A Manchester City Council committee has rejected a proposal to fly the Palestinian flag over the town hall.
The Communities Scrutiny Committee turned down the move on Wednesday afternoon. The decision, which was welcomed by the Board of Deputies, will now have to be ratified by the full city council.
The proposal came before the committee after activist Mark Krantz, who is involved with Manchester’s branch of the Stop the War Coalition, started lobbying for the flag to be flown during last summer’s Gaza conflict, “as an expression of solidarity with over 400 children killed in Gaza,”
He set up a petition which was signed by more than 2,500 people. Any petition which achieves 1,000 signatures is debated by the committee.
Representatives from North West Friends of Israel, whose counter petition was signed by more than 3,000 people, were invited to speak at Wednesday’s meeting.
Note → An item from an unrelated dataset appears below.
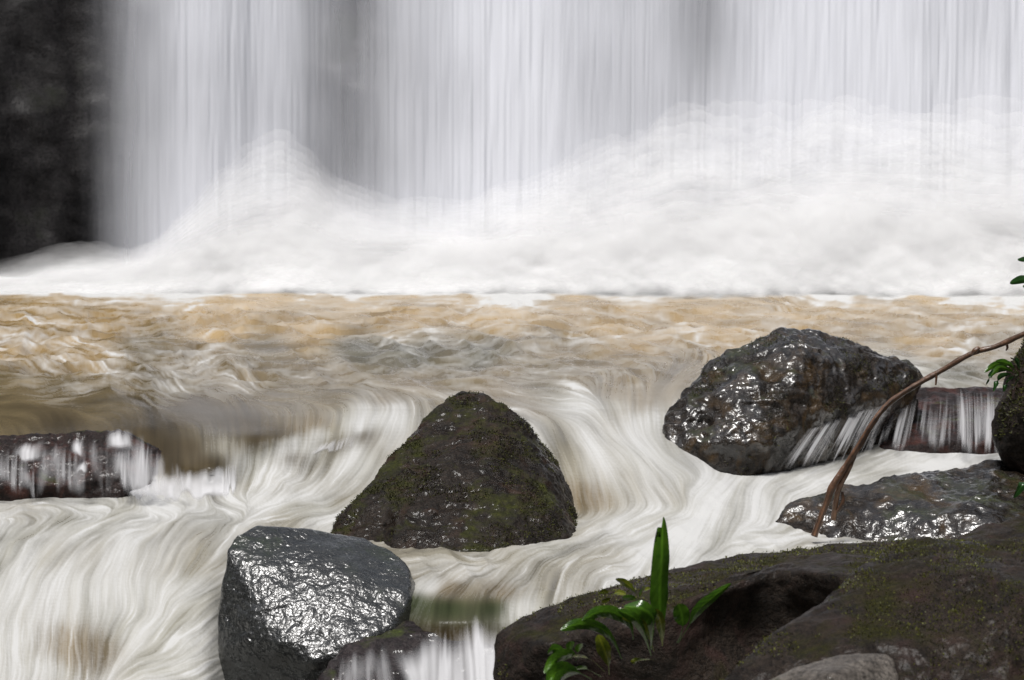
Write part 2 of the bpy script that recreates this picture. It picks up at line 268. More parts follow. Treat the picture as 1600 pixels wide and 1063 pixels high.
# scattered notes on the water: px, row, foam, turbulence, murk, flow direction
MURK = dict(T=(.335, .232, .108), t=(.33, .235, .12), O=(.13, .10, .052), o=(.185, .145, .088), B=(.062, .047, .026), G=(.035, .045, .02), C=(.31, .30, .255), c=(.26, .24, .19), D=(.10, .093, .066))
W = [
 (-300,434,1,.2,'T',1,0),(0,434,1,.2,'T',1,0),(300,434,1,.2,'T',1,0),(600,434,1,.2,'T',1,0),(900,433,1,.2,'T',1,0),(1200,433,1,.2,'T',1,0),(1500,433,1,.2,'T',1,0),(-300,440,.8,.2,'T',1,-.1),(0,440,.75,.2,'T',1,-.15),(300,440,.85,.2,'T',1,0),(600,440,.8,.2,'T',1,-.1),(900,438,1,.2,'T',1,0),(1200,438,1,.2,'T',1,0),(1500,438,1,.2,'t',1,.1),(1900,438,1,.2,'t',1,0),
 (0,475,.22,.5,'T',1,-.2),(200,468,.2,.4,'T',1,-.1),(400,470,.22,.4,'T',1,.0),(540,485,.62,.3,'T',1,-.1),(700,465,.3,.4,'T',1,-.1),(900,465,.16,.3,'T',1,-.1),(1000,462,.2,.3,'T',1,-.1),(1100,470,.2,.4,'T',1,-.1),(1230,462,.45,.5,'T',.6,.8),(1400,462,.3,.5,'T',1,.1),(1560,460,.5,.5,'T',1,0),(1900,470,.4,.5,'T',1,0),
 (60,520,.42,1,'T',.8,.6),(160,505,.2,.6,'T',1,.1),(340,505,.34,1,'T',.7,-.5),(480,520,.22,.6,'T',1,-.1),(620,500,.2,.5,'T',1,-.1),(780,500,.4,.9,'T',.8,-.4),(960,505,.3,1,'T',.7,.6),(1120,505,.25,.7,'t',1,-.1),(1300,505,.3,.6,'t',1,0),(1480,500,.35,.6,'t',1,0),(1900,510,.3,.6,'t',1,0),
 (0,555,.3,.9,'t',.9,.3),(120,560,.45,1,'t',.8,.5),(230,545,.16,.4,'O',1,-.1),(300,575,.5,1,'o',.7,-.5),(420,550,.12,.3,'O',1,.05),(560,550,.06,.3,'D',1,.05),(640,558,.24,1,'D',1,0),(760,560,.3,1,'D',1,.05),(880,552,.1,.5,'o',1,.1),(1000,545,.22,.6,'t',1,.05),(1150,540,.3,.6,'t',1,0),(1450,545,.22,.6,'t',1,0),(1560,560,.22,.6,'o',1,.1),(1900,550,.3,.6,'c',1,0),
 (0,600,.06,.4,'O',1,-.05),(100,605,.12,.5,'O',1,-.15),(260,605,.35,.9,'O',.8,.5),(380,595,.4,.9,'o',.8,.4),(520,585,.3,.6,'o',1,-.15),(640,600,.12,.5,'o',1,-.1),(780,585,.26,.9,'o',1,0),(900,590,.16,.6,'o',1,.1),(1000,588,.18,.5,'o',.9,.3),
 (0,640,.0,.1,'O',1,-.1),(160,630,.05,.2,'O',1,-.1),(300,640,.0,.1,'B',1,.1),(430,620,.05,.2,'O',1,-.1),(520,625,.05,.1,'O',1,-.05),(600,630,.22,.3,'o',.5,.4),(780,615,.22,.5,'o',1,.1),(860,612,.25,.5,'c',1,.1),
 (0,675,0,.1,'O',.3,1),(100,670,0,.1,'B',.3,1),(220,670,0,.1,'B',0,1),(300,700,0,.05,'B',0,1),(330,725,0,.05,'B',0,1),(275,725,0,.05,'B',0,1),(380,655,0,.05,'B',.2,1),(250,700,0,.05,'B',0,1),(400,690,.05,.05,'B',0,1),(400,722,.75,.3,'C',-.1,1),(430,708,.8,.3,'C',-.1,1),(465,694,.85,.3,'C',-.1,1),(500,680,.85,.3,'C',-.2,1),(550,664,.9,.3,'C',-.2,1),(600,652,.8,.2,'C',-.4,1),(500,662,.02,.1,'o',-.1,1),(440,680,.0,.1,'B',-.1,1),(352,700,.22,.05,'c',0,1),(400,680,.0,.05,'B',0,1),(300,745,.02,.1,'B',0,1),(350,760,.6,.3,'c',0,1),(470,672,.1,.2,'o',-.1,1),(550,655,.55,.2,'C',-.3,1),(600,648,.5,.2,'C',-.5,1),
 (240,765,.75,.3,'c',0,1),(400,740,.85,.6,'C',-.4,1),(440,760,.7,.9,'c',-.8,.5),(500,700,.85,.3,'C',-.5,.8),
 (560,720,.62,.1,'C',-.6,.85),(600,690,.55,.1,'c',-.55,.85),(540,780,.5,.4,'c',-.7,.6),(620,720,.3,.1,'c',-.5,.9),(500,790,.9,.9,'C',-.9,.2),
 (820,632,.45,.2,'o',.9,.2),(850,600,.12,.4,'O',1,.1),(900,632,.75,.2,'C',1,.1),(860,680,.5,.1,'c',.5,.9),(900,720,.5,.1,'c',.35,1),(940,700,.55,.1,'c',.6,.8),(1000,700,.7,.1,'C',.8,.7),(1060,730,.75,.1,'C',.8,.7),(980,760,.5,.1,'c',.4,1),(920,780,.34,.1,'o',.2,1),(1050,780,.55,.2,'c',.6,.7),
 (960,608,.22,.3,'o',-.3,.8),(960,640,.45,.3,'c',.5,.9),(1000,630,.25,.2,'o',-.1,1),(1040,600,.32,.2,'o',-.6,.7),(1080,585,.22,.2,'o',-.7,.7),(1000,565,.16,.5,'o',1,.1),(860,575,.14,.6,'O',1,0),(1020,660,.75,.3,'C',.2,1),(1060,680,.8,.2,'C',.4,1),
 (1420,580,.5,.3,'C',1,.2),(1500,590,.25,.4,'D',1,.2),(1380,605,.2,.3,'D',-.5,.9),(1300,680,.3,.3,'D',-.8,.8),(1450,640,.2,.2,'B',0,1),(1530,640,.5,.2,'c',.1,1),
 (1180,730,.9,.4,'C',-.7,.8),(1100,770,.85,.3,'C',-.8,.5),(1180,790,.9,.3,'C',-.2,1),(1120,830,.75,.4,'C',-.2,1),(1250,760,.8,.4,'C',-.8,.4),(1330,735,.75,.4,'C',-.9,.35),(1450,720,.95,.4,'C',-1,.3),(1560,720,.9,.6,'C',-.6,.2),(1220,800,.8,.3,'C',-.4,1),
 (1180,848,.85,.8,'C',-1,.1),(1280,845,.5,.8,'c',-1,.1),(1400,855,.25,.5,'c',-1,.05),(1500,850,.25,.5,'c',-1,0),(1900,850,.3,.5,'c',-1,0),
 (1050,810,.9,.5,'C',-.9,.35),(980,830,.85,.6,'C',-.9,.3),(900,828,.7,.9,'c',-1,.1),(860,850,.8,.9,'C',-1,.1),(940,870,.6,.8,'c',-.8,.3),(1050,870,.9,.6,'C',-.5,.7),(760,858,.6,1,'c',-1,.1),(680,865,.35,1,'c',-1,.1),
 (650,890,.3,1,'c',-.9,.2),(740,890,.5,1,'c',-1,.1),(820,900,.45,.9,'c',-.8,.5),(700,920,.14,.4,'o',-.8,.5),(780,925,.2,.6,'o',-.4,.9),(640,905,.3,.5,'O',-.7,.7),(860,915,.5,.6,'c',-.4,1),
 (700,948,.0,.1,'G',-.1,1),(770,948,.0,.1,'G',0,1),(650,940,.1,.1,'G',-.5,.9),(820,950,.6,.2,'C',-.1,1),(660,912,.75,.2,'C',-.6,.9),
 (520,700,.1,.2,'B',-.3,1),(570,682,.12,.2,'B',-.3,1),(450,715,.2,.3,'B',-.3,1),(560,1000,.0,.1,'B',-.6,.8),(700,1000,.1,.1,'B',0,1),
 (-300,800,.8,.6,'C',1,0),(20,795,.45,.9,'c',1,-.1),(140,790,.9,.6,'C',1,-.05),(260,785,.95,.6,'C',1,.05),(360,790,.9,.7,'C',.8,.1),(430,810,.6,.8,'c',-.9,.35),
 (20,835,.75,.6,'C',-.6,.6),(20,865,.95,.4,'C',-.4,.9),(120,825,.6,.5,'C',-1,.35),(200,815,.65,.5,'C',-1,.25),(320,810,.8,.6,'C',-1,.2),(300,835,.45,.3,'c',-.6,.6),(420,790,.85,.8,'C',-1,.2),
 (90,870,.5,.2,'c',-.8,.8),(170,870,.55,.2,'c',-.5,.9),(250,870,.62,.15,'c',-.3,1),(300,875,.3,.3,'c',-.5,1),(330,890,.5,.4,'c',-.8,.6),
 (20,930,.75,.2,'C',-.35,1),(90,940,.55,.15,'c',-.25,1),(150,940,.62,.15,'C',-.05,1),(220,930,.7,.15,'C',.1,1),(300,920,.75,.3,'C',-.8,.5),
 (20,1000,.85,.3,'C',-.1,1),(90,1000,.35,.3,'o',-.1,1),(130,1020,.3,.3,'o',0,1),(220,980,.6,.4,'C',-.6,.8),(300,1000,.7,.6,'C',-.8,.6),(250,1050,.75,.6,'C',-.9,.4),(60,1055,.9,.4,'C',0,1),(340,1050,.8,.6,'C',-.9,.4),
 (-300,1000,.8,.3,'C',0,1),(150,1200,.8,.5,'C',0,1),(700,1200,.5,.3,'c',0,1),(1200,1200,.4,.3,'c',0,1),(1900,1200,.4,.3,'c',0,1),
 (1000,1000,.4,.3,'c',0,1),(1400,950,.3,.3,'c',-1,0)]
wp = np.array([(a[0], a[1]) for a in W], float)
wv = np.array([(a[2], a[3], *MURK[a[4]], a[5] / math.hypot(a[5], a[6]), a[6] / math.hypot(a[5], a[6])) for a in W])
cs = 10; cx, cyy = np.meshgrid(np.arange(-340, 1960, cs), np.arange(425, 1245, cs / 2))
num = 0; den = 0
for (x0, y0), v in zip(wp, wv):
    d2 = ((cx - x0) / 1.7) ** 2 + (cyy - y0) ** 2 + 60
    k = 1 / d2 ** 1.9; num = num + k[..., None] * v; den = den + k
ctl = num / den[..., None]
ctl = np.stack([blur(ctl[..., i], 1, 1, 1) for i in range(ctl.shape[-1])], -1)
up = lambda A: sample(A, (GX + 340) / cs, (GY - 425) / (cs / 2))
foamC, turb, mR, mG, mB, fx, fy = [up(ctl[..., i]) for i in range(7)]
P0 = np.stack([GX / 60, GY / 32, GX * 0], -1)
ang = (vnoise(P0, 3) * .7 + vnoise(P0 * 2.3, 4) * .6 + vnoise(P0 * 5.1, 41) * .6) * turb * .45 + vnoise(P0 * 1.3, 5) * .10 + vnoise(P0 * 7, 6) * .12 + vnoise(P0 * 15, 61) * .13
ca, sa = np.cos(ang), np.sin(ang); L = np.hypot(fx, fy) + 1e-6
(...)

The group wrote to warn the council that by hoisting the controversial flag, “they run the risk of importing a conflict from many thousands of miles away to the streets of Manchester, which is no place for it.”
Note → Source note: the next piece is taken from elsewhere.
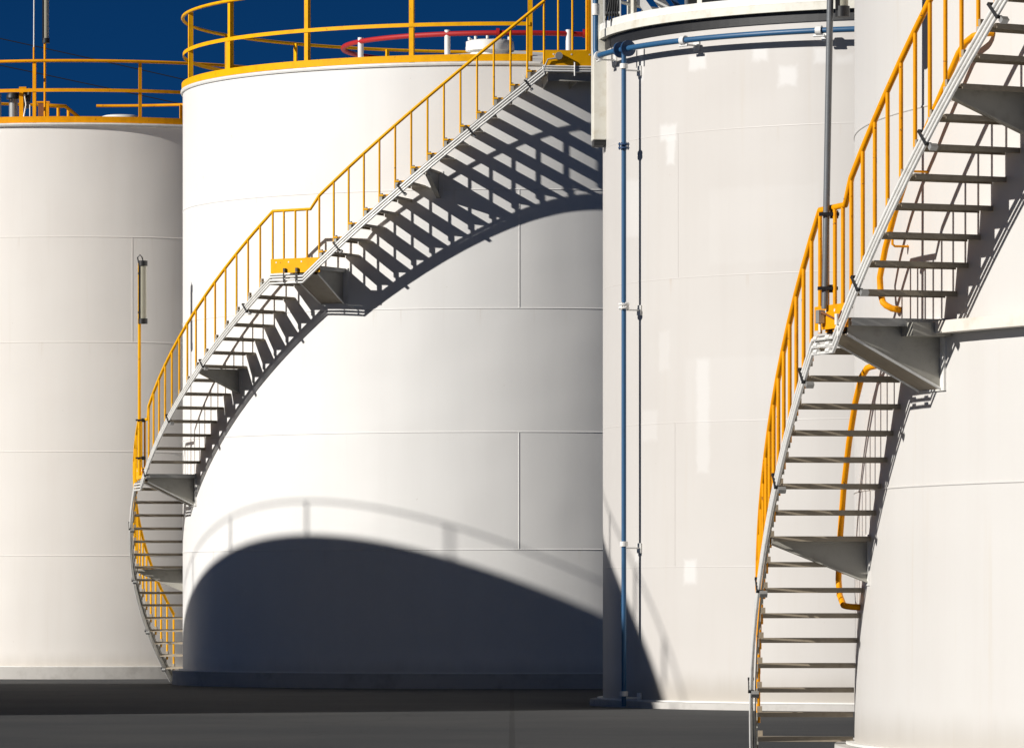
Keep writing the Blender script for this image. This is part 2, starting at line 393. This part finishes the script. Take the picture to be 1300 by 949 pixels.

The official council policy states: “The Council does not normally fly the flags of other nations and does not mark national days.”
In the All-Party Parliamentary Group on Antisemitism’s report released on Monday, Communities Secretary Eric Pickles wrote to urge all bodies to refrain from displaying the Palestinian flag.
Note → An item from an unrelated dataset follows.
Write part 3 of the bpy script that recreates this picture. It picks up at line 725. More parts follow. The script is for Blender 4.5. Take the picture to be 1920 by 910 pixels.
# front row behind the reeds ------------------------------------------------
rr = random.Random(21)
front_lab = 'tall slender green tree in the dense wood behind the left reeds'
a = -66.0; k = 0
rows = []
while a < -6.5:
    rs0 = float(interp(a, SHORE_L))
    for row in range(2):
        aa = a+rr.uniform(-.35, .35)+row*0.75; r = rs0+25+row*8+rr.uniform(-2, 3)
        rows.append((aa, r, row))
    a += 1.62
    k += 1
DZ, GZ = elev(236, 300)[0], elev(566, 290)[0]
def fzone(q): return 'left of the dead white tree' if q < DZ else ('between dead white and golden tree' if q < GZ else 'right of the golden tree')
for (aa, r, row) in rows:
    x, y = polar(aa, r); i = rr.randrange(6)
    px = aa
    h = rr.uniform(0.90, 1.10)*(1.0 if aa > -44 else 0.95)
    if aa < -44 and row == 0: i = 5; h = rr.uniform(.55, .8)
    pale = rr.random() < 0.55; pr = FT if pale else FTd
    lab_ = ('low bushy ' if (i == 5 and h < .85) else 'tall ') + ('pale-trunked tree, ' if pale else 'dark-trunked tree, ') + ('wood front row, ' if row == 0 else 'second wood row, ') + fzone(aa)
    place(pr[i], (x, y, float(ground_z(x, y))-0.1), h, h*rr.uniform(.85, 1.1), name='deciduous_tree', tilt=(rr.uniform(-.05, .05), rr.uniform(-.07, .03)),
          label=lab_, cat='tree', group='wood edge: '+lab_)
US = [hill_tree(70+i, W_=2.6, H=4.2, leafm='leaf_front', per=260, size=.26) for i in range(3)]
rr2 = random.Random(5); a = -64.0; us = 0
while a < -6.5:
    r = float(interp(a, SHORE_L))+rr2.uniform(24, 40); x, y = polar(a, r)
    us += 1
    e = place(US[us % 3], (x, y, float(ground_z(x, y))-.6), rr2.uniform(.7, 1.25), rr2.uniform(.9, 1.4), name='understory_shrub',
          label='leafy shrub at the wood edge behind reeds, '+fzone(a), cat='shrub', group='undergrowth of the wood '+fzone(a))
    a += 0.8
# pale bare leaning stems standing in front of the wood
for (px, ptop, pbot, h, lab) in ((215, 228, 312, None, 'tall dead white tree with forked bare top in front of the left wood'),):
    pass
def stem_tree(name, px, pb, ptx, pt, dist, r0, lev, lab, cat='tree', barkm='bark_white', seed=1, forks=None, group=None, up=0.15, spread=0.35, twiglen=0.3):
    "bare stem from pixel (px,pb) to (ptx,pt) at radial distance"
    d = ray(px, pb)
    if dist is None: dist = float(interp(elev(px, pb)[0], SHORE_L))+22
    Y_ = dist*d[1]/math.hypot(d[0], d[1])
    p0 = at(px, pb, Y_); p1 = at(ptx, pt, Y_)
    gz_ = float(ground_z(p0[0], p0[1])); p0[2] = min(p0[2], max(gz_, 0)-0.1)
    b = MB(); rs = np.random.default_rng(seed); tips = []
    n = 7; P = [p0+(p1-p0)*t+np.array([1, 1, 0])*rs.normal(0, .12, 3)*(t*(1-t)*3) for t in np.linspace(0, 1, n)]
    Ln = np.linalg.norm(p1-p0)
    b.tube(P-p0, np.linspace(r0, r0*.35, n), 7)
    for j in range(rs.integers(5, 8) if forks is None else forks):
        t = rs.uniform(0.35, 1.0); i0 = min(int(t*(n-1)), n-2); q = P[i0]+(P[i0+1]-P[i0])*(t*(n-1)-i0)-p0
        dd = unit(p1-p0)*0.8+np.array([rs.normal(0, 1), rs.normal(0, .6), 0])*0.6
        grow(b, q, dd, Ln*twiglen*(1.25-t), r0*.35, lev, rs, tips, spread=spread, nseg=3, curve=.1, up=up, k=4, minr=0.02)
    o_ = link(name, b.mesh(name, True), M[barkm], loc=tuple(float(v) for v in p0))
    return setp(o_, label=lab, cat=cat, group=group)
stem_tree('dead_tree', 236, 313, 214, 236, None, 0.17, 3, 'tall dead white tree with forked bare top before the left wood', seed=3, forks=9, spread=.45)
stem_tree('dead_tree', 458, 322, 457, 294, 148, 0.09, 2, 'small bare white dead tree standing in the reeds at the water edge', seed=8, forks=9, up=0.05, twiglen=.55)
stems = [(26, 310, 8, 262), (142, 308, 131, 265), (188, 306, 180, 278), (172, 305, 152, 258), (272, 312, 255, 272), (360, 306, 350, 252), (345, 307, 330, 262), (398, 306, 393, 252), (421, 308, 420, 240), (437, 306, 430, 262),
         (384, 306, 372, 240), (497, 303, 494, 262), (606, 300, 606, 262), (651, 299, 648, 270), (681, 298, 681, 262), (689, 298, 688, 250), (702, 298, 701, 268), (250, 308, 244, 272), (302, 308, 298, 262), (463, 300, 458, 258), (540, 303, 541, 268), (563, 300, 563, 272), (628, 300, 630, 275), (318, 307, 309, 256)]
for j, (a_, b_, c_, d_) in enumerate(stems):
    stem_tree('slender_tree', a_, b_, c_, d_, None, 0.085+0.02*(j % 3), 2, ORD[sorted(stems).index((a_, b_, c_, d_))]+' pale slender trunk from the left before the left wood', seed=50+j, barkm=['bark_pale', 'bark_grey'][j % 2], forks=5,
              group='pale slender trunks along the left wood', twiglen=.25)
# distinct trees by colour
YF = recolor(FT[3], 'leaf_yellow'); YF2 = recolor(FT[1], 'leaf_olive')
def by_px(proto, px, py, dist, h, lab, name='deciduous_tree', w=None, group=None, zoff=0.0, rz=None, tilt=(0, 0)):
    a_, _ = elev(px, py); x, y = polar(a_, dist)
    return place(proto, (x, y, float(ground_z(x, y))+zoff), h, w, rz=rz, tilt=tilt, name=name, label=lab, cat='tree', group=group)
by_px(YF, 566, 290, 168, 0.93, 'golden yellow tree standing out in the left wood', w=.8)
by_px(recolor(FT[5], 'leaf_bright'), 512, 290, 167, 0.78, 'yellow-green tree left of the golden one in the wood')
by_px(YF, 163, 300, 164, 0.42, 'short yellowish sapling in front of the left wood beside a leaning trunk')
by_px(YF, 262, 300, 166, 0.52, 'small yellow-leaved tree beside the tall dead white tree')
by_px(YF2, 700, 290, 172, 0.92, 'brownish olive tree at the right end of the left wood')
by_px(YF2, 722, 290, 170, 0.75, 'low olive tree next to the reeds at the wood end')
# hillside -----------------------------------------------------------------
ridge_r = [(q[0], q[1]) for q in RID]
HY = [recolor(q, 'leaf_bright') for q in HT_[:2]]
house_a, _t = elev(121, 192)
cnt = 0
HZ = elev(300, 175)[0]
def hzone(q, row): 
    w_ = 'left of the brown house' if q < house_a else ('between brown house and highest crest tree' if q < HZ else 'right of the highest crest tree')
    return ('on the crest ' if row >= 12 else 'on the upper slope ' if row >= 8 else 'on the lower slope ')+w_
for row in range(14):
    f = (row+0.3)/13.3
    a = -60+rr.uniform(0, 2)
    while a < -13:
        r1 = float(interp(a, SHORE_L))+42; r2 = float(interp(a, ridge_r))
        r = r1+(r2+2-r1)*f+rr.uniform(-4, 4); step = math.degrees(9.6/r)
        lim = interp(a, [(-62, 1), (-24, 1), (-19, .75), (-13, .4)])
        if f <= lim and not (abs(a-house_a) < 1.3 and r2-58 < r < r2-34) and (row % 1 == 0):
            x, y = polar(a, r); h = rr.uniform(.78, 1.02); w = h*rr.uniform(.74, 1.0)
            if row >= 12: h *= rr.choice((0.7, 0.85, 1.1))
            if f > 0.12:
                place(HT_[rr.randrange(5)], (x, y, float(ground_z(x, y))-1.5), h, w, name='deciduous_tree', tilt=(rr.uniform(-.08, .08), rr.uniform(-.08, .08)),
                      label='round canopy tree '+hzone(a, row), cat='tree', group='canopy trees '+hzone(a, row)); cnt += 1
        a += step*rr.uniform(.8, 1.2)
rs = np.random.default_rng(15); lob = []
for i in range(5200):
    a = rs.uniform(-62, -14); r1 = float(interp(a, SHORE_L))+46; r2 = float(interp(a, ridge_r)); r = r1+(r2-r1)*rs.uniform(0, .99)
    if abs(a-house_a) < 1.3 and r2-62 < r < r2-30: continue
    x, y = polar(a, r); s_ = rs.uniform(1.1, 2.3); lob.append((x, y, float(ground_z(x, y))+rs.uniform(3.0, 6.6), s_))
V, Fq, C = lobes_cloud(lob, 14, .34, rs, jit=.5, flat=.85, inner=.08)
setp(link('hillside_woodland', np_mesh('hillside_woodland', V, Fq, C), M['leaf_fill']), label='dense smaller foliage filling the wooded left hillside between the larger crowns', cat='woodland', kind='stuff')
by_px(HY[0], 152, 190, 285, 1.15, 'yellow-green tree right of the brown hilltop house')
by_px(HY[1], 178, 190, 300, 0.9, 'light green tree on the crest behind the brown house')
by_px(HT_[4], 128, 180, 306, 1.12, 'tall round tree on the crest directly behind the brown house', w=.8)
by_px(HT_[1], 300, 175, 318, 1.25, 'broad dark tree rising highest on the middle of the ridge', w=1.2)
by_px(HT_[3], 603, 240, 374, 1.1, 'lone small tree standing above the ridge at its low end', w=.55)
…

Mr Pickles said that flying the flag was “a clear political statement on an area of public policy for which the municipal body has no responsibility.
“More broadly, whatever one’s personal views on the situation in Israel and Gaza, elected representatives and councils should not be seeking to inflame community tensions. Whilst freedom of speech and freedom of association are important British liberties, they should be exercised with social responsibility.”